**COLLECTED DATA**
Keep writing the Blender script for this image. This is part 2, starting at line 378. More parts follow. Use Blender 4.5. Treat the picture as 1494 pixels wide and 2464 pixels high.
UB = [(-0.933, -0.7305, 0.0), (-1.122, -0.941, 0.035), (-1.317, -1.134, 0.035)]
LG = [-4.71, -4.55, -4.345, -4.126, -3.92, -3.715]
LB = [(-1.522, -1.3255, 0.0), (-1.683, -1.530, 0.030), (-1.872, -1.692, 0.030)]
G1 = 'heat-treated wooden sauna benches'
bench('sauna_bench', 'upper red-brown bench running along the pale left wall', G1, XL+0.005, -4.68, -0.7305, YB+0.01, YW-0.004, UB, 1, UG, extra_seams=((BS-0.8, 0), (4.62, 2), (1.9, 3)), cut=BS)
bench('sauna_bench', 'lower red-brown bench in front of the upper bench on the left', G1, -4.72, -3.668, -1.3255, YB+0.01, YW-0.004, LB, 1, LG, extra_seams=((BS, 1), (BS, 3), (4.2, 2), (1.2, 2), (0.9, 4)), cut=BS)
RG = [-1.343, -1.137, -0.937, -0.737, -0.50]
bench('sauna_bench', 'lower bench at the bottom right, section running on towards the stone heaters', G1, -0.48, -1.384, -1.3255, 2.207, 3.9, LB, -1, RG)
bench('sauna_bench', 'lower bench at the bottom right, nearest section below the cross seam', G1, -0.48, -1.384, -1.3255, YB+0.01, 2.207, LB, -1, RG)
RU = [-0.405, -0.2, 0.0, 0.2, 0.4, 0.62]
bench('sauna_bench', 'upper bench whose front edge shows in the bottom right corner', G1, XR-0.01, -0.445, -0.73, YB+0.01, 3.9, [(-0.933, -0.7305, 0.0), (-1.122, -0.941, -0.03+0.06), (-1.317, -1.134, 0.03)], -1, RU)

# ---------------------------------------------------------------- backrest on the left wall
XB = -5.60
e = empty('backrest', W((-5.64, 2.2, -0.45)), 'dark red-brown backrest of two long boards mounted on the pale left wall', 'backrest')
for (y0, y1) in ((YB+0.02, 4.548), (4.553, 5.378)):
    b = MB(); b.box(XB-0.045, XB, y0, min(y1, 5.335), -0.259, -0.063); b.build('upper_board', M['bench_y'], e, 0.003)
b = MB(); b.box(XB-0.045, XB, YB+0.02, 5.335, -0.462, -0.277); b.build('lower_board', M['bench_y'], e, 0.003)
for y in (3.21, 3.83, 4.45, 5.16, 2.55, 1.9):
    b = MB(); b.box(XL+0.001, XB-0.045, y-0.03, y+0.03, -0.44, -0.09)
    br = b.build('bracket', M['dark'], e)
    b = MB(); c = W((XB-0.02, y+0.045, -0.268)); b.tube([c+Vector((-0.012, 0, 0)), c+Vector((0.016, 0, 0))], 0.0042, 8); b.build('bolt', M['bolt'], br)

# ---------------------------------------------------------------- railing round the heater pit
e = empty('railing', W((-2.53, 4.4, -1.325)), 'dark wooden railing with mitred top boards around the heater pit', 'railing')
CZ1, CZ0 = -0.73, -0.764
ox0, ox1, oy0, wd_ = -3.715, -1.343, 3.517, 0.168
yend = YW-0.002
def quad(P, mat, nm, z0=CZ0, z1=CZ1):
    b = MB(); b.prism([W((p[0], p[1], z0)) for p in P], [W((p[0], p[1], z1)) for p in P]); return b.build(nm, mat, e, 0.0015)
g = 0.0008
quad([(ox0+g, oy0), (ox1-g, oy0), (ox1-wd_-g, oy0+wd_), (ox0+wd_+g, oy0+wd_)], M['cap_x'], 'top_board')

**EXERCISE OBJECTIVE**
Repeat the lines above exactly.

**SOLUTION TO THIS TASK**
Keep writing the Blender script for this image. This is part 2, starting at line 378. More parts follow. Use Blender 4.5. Treat the picture as 1494 pixels wide and 2464 pixels high.
UB = [(-0.933, -0.7305, 0.0), (-1.122, -0.941, 0.035), (-1.317, -1.134, 0.035)]
LG = [-4.71, -4.55, -4.345, -4.126, -3.92, -3.715]
LB = [(-1.522, -1.3255, 0.0), (-1.683, -1.530, 0.030), (-1.872, -1.692, 0.030)]
G1 = 'heat-treated wooden sauna benches'
bench('sauna_bench', 'upper red-brown bench running along the pale left wall', G1, XL+0.005, -4.68, -0.7305, YB+0.01, YW-0.004, UB, 1, UG, extra_seams=((BS-0.8, 0), (4.62, 2), (1.9, 3)), cut=BS)
bench('sauna_bench', 'lower red-brown bench in front of the upper bench on the left', G1, -4.72, -3.668, -1.3255, YB+0.01, YW-0.004, LB, 1, LG, extra_seams=((BS, 1), (BS, 3), (4.2, 2), (1.2, 2), (0.9, 4)), cut=BS)
RG = [-1.343, -1.137, -0.937, -0.737, -0.50]
bench('sauna_bench', 'lower bench at the bottom right, section running on towards the stone heaters', G1, -0.48, -1.384, -1.3255, 2.207, 3.9, LB, -1, RG)
bench('sauna_bench', 'lower bench at the bottom right, nearest section below the cross seam', G1, -0.48, -1.384, -1.3255, YB+0.01, 2.207, LB, -1, RG)
RU = [-0.405, -0.2, 0.0, 0.2, 0.4, 0.62]
bench('sauna_bench', 'upper bench whose front edge shows in the bottom right corner', G1, XR-0.01, -0.445, -0.73, YB+0.01, 3.9, [(-0.933, -0.7305, 0.0), (-1.122, -0.941, -0.03+0.06), (-1.317, -1.134, 0.03)], -1, RU)

# ---------------------------------------------------------------- backrest on the left wall
XB = -5.60
e = empty('backrest', W((-5.64, 2.2, -0.45)), 'dark red-brown backrest of two long boards mounted on the pale left wall', 'backrest')
for (y0, y1) in ((YB+0.02, 4.548), (4.553, 5.378)):
    b = MB(); b.box(XB-0.045, XB, y0, min(y1, 5.335), -0.259, -0.063); b.build('upper_board', M['bench_y'], e, 0.003)
b = MB(); b.box(XB-0.045, XB, YB+0.02, 5.335, -0.462, -0.277); b.build('lower_board', M['bench_y'], e, 0.003)
for y in (3.21, 3.83, 4.45, 5.16, 2.55, 1.9):
    b = MB(); b.box(XL+0.001, XB-0.045, y-0.03, y+0.03, -0.44, -0.09)
    br = b.build('bracket', M['dark'], e)
    b = MB(); c = W((XB-0.02, y+0.045, -0.268)); b.tube([c+Vector((-0.012, 0, 0)), c+Vector((0.016, 0, 0))], 0.0042, 8); b.build('bolt', M['bolt'], br)

# ---------------------------------------------------------------- railing round the heater pit
e = empty('railing', W((-2.53, 4.4, -1.325)), 'dark wooden railing with mitred top boards around the heater pit', 'railing')
CZ1, CZ0 = -0.73, -0.764
ox0, ox1, oy0, wd_ = -3.715, -1.343, 3.517, 0.168
yend = YW-0.002
def quad(P, mat, nm, z0=CZ0, z1=CZ1):
    b = MB(); b.prism([W((p[0], p[1], z0)) for p in P], [W((p[0], p[1], z1)) for p in P]); return b.build(nm, mat, e, 0.0015)
g = 0.0008
quad([(ox0+g, oy0), (ox1-g, oy0), (ox1-wd_-g, oy0+wd_), (ox0+wd_+g, oy0+wd_)], M['cap_x'], 'top_board')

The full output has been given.